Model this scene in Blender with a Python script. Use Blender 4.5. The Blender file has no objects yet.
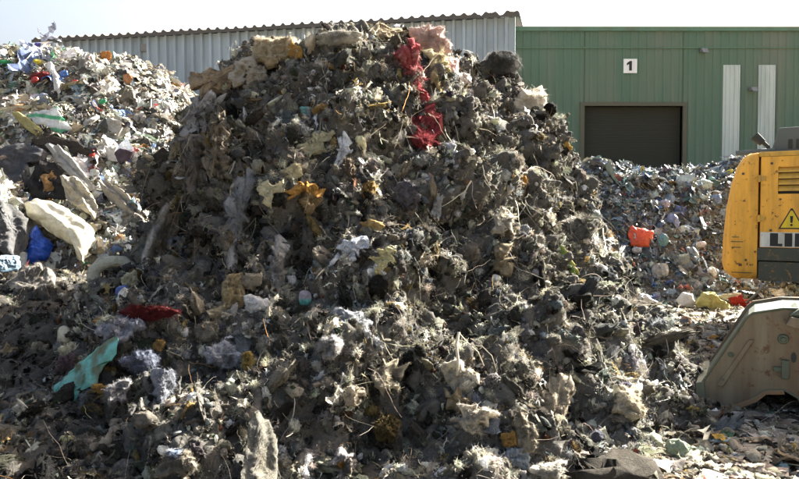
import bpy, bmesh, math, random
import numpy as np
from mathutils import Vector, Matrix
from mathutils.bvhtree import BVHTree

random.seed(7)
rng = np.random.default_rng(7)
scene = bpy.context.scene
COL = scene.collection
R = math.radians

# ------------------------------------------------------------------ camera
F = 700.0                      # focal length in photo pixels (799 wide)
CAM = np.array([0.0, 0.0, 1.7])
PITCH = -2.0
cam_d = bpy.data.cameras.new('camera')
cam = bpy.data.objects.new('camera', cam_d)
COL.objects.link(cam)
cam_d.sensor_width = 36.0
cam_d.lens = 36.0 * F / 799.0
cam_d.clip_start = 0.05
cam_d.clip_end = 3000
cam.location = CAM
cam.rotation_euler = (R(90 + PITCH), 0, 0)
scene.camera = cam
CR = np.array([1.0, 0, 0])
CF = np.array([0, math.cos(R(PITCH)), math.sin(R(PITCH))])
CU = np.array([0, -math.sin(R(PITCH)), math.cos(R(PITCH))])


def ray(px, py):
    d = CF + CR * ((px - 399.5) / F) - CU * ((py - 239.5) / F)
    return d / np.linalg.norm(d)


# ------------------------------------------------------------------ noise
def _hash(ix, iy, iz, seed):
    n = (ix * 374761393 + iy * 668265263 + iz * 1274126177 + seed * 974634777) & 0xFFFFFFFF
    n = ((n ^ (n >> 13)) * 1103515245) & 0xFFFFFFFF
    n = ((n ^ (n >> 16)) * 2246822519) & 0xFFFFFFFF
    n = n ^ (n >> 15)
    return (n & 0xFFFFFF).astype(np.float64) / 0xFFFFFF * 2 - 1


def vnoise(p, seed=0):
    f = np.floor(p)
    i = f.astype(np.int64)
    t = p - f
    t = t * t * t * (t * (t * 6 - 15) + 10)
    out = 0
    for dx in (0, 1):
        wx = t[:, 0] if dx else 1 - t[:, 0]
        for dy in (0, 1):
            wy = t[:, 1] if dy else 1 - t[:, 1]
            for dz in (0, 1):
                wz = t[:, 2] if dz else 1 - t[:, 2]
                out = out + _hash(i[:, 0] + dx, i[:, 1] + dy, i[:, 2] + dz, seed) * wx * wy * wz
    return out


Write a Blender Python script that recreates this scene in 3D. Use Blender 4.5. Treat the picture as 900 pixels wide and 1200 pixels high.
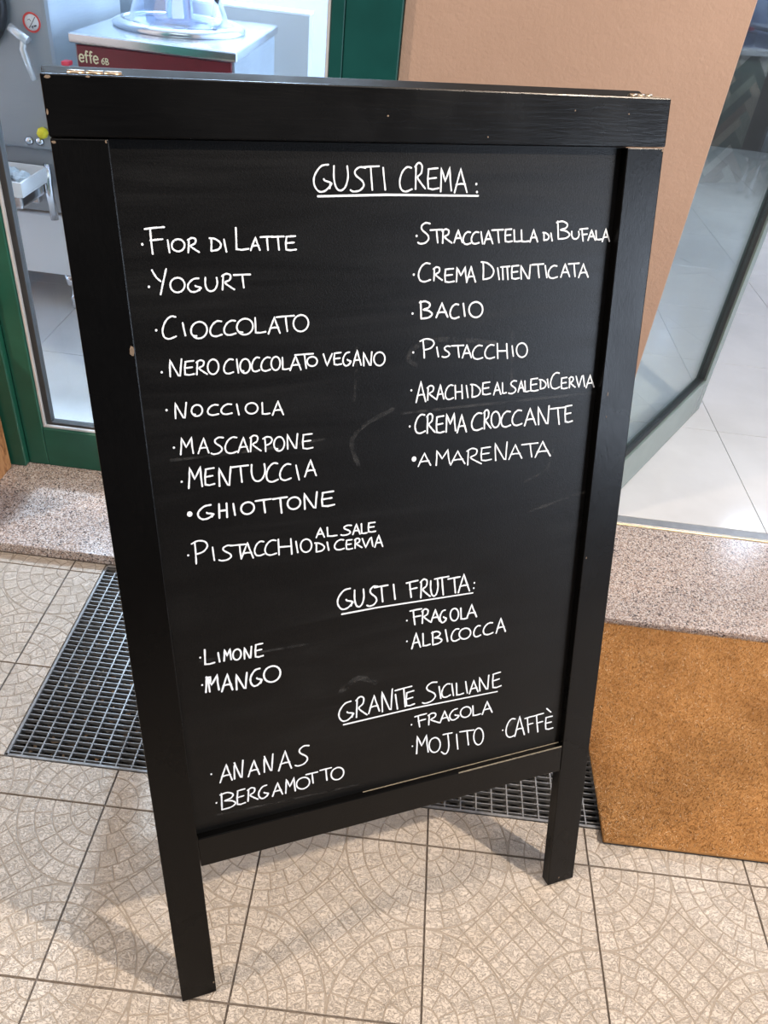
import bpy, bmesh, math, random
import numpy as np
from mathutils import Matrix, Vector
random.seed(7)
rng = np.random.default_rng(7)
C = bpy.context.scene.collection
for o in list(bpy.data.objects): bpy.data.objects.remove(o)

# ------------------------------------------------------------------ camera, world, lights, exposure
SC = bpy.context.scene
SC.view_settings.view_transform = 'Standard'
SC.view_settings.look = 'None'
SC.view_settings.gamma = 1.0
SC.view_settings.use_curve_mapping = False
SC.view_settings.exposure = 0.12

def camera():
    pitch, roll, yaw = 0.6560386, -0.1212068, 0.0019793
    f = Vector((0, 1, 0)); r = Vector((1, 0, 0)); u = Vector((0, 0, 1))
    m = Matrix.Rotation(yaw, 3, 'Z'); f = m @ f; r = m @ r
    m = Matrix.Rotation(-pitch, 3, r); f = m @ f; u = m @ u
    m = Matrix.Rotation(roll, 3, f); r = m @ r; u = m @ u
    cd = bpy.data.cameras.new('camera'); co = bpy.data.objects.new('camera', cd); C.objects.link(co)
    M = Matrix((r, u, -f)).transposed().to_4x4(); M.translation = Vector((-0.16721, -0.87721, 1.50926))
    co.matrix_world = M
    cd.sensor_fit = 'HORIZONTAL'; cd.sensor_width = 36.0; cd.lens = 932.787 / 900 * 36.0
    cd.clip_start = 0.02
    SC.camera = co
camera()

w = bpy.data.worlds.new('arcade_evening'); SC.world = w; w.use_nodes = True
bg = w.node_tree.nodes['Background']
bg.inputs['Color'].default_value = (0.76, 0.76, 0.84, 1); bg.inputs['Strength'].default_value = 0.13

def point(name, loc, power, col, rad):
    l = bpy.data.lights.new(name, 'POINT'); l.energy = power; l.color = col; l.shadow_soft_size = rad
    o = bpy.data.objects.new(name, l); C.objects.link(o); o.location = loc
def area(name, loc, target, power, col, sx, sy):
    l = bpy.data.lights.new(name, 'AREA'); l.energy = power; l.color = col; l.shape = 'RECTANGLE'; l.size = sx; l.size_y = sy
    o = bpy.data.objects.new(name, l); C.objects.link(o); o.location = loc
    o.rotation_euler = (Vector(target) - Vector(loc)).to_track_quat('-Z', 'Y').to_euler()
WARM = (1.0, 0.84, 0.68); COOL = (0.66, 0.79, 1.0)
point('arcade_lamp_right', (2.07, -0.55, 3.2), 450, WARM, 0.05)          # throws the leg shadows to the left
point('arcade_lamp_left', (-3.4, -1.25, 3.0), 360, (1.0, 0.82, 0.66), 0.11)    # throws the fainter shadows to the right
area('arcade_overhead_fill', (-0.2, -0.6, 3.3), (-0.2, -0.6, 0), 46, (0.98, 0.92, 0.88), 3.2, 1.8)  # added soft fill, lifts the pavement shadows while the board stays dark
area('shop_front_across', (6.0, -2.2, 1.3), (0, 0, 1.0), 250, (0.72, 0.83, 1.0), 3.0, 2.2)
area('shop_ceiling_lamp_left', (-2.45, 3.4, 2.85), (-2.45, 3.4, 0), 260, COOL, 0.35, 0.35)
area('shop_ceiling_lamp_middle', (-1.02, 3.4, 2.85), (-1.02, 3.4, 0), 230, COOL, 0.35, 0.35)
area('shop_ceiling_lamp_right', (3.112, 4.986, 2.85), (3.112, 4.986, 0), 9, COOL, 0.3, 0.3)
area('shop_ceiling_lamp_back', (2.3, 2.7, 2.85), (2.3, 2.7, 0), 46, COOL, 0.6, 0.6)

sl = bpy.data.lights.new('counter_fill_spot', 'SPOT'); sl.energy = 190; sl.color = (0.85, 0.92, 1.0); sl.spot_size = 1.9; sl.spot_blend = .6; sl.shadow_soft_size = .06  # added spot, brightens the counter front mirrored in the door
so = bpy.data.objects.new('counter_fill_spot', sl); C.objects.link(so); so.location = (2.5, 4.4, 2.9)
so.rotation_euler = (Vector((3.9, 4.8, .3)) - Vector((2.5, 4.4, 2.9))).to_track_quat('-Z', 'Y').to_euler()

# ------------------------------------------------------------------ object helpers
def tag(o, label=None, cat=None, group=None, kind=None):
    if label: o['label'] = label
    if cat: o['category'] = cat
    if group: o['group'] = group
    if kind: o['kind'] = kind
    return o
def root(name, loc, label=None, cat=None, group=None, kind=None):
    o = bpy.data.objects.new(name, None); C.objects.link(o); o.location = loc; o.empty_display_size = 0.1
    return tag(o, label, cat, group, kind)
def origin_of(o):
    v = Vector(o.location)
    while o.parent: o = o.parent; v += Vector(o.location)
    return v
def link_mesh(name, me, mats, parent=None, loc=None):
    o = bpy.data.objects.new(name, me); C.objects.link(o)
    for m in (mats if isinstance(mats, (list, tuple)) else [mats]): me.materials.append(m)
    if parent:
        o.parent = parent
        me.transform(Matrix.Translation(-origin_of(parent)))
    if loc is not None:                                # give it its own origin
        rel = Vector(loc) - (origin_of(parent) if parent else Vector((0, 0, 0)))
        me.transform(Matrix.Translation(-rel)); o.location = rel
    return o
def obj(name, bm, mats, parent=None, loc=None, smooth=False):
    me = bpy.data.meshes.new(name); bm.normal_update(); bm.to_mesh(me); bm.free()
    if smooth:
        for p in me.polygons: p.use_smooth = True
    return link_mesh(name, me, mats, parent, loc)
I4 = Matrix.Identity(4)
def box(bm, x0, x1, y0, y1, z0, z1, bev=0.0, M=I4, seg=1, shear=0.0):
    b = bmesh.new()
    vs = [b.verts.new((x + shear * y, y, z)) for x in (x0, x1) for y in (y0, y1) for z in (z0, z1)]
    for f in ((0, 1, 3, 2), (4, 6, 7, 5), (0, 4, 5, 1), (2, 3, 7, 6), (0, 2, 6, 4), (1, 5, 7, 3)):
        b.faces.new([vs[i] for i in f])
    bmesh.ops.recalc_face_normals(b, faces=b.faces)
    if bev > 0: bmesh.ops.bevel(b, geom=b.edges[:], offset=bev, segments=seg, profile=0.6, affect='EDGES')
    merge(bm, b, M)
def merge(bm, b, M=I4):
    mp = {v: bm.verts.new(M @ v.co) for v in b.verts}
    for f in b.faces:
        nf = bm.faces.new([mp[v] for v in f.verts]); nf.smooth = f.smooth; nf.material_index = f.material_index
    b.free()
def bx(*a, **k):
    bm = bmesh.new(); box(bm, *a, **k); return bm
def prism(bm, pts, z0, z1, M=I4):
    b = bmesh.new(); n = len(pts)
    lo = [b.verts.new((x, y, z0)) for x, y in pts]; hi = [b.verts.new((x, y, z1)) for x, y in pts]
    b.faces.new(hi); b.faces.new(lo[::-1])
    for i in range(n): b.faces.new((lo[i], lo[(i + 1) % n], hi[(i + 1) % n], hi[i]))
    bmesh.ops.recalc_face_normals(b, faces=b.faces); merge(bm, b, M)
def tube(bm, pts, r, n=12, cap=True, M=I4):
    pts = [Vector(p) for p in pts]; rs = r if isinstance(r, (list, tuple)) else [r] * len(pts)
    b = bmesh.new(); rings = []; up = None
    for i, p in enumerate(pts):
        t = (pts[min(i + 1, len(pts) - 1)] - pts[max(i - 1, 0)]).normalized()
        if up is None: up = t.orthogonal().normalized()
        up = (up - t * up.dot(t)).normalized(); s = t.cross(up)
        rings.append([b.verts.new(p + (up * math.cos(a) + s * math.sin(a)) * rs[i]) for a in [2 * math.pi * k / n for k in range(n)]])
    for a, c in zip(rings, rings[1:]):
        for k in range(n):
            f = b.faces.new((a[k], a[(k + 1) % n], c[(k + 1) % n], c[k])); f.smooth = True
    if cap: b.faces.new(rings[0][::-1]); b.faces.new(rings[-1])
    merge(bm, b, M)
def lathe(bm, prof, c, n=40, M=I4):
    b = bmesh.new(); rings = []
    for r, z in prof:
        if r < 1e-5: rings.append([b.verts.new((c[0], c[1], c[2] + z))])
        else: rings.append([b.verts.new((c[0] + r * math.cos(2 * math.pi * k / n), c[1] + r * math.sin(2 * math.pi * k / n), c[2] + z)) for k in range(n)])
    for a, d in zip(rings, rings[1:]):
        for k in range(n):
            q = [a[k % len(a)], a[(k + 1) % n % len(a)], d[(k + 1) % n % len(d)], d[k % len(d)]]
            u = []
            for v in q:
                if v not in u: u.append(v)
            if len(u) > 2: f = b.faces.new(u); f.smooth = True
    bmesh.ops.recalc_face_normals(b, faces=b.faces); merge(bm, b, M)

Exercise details
Repeat, word for word and with no pictures, only the lines running from the beginning of the data to the line that contains "R = math.radians".

Output for this task
Model this scene in Blender with a Python script. Use Blender 4.5. The Blender file has no objects yet.
import bpy, bmesh, math, random
import numpy as np
from mathutils import Vector, Matrix
from mathutils.bvhtree import BVHTree

random.seed(7)
rng = np.random.default_rng(7)
scene = bpy.context.scene
COL = scene.collection
R = math.radians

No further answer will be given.